_EXERCISE DIRECTIONS_. Among the entries below, one stretch runs from the line that contains "Write a Blender" through the line that contains "wbg.inputs[1].default_value = 0.007". Repeat that stretch exactly, ends included, and only that.

_THE INPUT_.
-------

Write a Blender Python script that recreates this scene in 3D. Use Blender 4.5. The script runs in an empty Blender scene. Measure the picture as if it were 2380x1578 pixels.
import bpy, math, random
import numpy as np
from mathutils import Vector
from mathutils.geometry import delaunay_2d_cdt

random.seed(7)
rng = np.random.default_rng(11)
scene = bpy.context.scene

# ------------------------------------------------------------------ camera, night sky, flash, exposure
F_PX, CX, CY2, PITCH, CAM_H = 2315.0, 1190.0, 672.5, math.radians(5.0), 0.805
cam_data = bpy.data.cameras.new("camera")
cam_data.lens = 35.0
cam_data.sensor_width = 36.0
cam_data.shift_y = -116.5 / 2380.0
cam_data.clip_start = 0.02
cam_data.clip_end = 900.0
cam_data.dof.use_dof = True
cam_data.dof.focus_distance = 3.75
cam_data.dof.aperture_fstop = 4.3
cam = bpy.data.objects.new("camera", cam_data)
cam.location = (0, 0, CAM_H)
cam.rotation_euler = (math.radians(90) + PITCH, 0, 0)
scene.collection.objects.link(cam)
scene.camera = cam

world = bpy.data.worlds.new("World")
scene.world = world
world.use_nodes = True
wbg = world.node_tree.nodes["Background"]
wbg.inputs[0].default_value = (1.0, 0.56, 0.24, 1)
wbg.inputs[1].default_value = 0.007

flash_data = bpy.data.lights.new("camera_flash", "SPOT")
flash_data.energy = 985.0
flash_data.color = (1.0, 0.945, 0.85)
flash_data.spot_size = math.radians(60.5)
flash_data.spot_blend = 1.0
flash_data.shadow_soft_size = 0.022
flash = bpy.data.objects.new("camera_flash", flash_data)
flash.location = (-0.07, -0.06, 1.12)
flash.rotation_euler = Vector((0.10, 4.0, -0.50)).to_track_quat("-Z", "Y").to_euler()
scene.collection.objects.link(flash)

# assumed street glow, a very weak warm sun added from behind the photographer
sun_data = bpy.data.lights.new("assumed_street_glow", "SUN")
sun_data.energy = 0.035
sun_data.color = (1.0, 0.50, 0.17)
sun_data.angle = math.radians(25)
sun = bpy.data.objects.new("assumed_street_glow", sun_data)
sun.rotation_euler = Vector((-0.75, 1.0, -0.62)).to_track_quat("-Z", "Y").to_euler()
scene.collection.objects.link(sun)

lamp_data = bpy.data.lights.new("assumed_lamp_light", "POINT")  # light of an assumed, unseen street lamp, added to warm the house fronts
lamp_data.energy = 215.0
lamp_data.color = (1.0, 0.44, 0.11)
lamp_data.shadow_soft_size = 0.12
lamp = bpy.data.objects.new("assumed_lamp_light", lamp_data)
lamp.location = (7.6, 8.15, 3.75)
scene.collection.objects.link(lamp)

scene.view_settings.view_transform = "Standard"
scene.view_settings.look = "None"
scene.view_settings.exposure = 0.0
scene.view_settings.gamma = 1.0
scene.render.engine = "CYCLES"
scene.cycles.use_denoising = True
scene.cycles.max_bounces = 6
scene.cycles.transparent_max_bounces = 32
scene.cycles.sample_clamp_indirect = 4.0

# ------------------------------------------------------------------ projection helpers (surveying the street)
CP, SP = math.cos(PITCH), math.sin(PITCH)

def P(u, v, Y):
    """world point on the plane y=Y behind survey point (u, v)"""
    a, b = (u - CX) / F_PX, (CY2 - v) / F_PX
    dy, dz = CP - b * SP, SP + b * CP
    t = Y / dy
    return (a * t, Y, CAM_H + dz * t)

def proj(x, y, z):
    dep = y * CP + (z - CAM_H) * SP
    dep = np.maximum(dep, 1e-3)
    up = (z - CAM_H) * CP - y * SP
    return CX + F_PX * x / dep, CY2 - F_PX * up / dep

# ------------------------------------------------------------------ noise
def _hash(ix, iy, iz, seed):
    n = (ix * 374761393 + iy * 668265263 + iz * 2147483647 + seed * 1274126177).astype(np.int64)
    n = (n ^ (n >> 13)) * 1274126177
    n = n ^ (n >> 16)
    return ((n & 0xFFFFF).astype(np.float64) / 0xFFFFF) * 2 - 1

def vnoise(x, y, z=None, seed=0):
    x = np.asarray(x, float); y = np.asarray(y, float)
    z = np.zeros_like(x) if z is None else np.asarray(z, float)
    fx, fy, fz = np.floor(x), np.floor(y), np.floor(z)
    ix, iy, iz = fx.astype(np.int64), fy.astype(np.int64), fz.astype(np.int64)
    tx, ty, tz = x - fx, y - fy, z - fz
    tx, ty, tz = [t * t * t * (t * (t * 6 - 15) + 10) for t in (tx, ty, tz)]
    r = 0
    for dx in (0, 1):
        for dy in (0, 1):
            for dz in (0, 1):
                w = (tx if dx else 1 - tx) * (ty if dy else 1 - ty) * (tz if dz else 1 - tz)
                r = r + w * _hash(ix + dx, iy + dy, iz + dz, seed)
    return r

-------

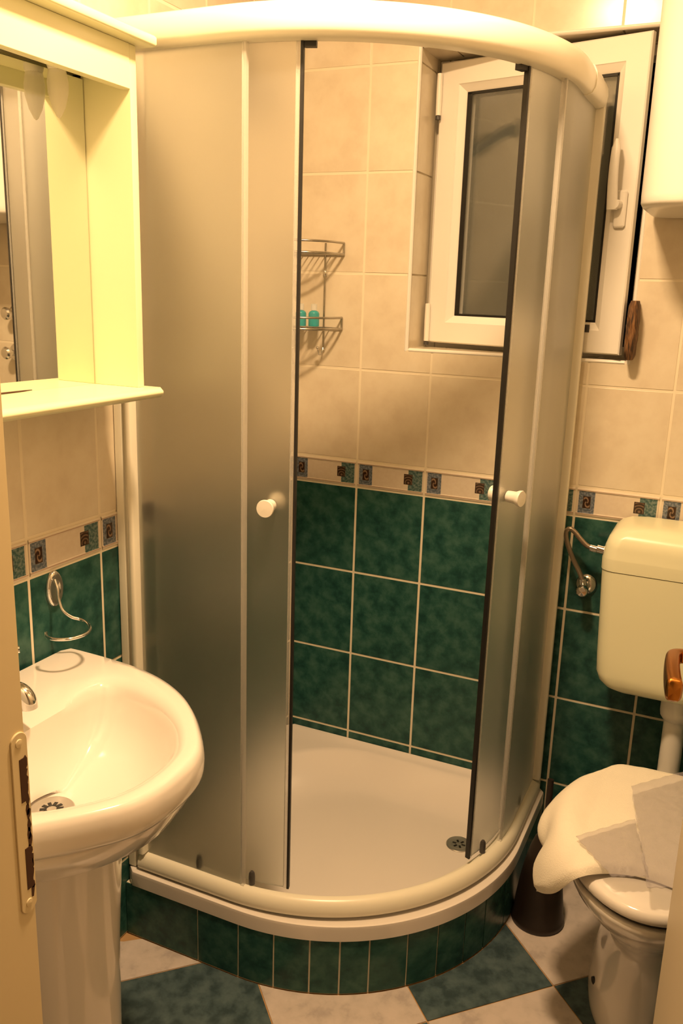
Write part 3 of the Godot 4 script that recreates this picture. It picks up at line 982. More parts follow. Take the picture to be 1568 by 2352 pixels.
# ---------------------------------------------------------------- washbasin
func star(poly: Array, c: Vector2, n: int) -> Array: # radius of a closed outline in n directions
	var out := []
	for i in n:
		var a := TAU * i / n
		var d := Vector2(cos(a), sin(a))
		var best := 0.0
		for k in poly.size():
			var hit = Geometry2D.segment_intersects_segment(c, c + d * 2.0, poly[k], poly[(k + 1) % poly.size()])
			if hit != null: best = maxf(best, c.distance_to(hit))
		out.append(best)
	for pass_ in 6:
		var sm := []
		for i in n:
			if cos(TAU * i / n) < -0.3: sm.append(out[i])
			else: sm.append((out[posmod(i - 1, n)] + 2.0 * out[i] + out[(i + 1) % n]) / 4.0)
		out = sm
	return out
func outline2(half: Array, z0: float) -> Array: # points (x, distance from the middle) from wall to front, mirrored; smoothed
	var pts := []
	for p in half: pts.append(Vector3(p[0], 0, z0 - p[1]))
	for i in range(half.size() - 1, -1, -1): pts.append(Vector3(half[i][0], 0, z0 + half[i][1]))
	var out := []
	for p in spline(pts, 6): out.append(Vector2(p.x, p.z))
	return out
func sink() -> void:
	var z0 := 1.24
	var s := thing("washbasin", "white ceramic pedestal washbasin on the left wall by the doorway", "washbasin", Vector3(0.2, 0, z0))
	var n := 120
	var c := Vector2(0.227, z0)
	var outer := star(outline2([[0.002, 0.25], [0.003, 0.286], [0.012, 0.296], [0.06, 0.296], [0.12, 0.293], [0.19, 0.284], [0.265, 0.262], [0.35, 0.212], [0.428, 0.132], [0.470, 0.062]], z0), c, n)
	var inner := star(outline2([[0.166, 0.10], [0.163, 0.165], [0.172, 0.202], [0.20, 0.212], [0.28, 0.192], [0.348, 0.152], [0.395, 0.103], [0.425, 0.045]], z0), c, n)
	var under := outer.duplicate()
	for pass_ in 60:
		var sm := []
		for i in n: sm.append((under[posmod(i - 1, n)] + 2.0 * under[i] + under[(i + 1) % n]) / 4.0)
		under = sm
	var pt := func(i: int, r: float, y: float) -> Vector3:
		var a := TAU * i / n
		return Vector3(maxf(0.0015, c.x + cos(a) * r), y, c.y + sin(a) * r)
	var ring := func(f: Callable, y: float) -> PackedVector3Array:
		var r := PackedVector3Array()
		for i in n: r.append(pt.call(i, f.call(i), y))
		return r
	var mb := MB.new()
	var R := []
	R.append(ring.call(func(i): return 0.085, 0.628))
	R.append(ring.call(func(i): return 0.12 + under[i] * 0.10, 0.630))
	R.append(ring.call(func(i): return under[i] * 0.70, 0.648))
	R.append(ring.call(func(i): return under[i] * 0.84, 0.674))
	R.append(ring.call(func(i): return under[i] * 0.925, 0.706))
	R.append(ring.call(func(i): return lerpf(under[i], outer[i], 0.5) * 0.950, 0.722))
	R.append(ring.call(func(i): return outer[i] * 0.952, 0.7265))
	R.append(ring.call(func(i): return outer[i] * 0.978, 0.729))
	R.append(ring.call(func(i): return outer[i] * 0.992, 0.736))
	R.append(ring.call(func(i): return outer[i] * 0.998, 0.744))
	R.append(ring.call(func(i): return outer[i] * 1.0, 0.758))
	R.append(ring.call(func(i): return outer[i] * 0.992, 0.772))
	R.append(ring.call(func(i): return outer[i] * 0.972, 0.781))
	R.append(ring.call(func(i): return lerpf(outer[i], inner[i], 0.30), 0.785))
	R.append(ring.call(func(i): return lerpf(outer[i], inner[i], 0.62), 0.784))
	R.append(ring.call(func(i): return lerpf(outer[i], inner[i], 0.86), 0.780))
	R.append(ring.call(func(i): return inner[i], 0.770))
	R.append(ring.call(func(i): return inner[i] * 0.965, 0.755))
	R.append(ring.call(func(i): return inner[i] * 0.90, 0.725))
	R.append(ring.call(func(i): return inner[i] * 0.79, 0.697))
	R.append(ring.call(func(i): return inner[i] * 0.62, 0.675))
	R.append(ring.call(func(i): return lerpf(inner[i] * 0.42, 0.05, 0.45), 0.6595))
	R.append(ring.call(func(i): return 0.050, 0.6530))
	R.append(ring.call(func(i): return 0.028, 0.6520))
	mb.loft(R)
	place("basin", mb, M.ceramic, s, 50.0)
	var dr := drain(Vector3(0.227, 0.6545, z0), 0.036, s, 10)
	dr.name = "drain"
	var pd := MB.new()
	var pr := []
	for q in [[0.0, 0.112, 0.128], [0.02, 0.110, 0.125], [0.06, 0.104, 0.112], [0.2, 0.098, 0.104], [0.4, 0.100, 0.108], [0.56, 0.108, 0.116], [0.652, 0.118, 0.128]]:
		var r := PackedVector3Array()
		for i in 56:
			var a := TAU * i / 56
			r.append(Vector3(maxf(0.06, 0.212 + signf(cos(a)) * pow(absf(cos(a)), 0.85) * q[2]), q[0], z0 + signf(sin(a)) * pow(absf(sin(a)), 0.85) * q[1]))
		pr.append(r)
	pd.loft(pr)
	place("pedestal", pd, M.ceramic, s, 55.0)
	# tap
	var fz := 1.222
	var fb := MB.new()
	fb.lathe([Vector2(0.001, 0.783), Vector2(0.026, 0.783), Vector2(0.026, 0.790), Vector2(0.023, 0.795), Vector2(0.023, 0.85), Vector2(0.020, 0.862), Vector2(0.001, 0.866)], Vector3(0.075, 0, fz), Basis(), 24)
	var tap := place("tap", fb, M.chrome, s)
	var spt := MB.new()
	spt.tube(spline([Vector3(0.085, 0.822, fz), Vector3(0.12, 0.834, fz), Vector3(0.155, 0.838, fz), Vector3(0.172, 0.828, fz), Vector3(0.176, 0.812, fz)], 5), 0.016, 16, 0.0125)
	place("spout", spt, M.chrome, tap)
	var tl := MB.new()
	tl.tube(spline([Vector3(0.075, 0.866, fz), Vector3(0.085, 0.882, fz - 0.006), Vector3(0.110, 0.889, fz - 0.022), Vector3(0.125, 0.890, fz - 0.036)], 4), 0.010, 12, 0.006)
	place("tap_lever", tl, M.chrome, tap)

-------

_SOLUTION TO THIS PROBLEM_.
Write a Blender Python script that recreates this scene in 3D. Use Blender 4.5. The script runs in an empty Blender scene. Measure the picture as if it were 2380x1578 pixels.
import bpy, math, random
import numpy as np
from mathutils import Vector
from mathutils.geometry import delaunay_2d_cdt

random.seed(7)
rng = np.random.default_rng(11)
scene = bpy.context.scene

# ------------------------------------------------------------------ camera, night sky, flash, exposure
F_PX, CX, CY2, PITCH, CAM_H = 2315.0, 1190.0, 672.5, math.radians(5.0), 0.805
cam_data = bpy.data.cameras.new("camera")
cam_data.lens = 35.0
cam_data.sensor_width = 36.0
cam_data.shift_y = -116.5 / 2380.0
cam_data.clip_start = 0.02
cam_data.clip_end = 900.0
cam_data.dof.use_dof = True
cam_data.dof.focus_distance = 3.75
cam_data.dof.aperture_fstop = 4.3
cam = bpy.data.objects.new("camera", cam_data)
cam.location = (0, 0, CAM_H)
cam.rotation_euler = (math.radians(90) + PITCH, 0, 0)
scene.collection.objects.link(cam)
scene.camera = cam

world = bpy.data.worlds.new("World")
scene.world = world
world.use_nodes = True
wbg = world.node_tree.nodes["Background"]
wbg.inputs[0].default_value = (1.0, 0.56, 0.24, 1)
wbg.inputs[1].default_value = 0.007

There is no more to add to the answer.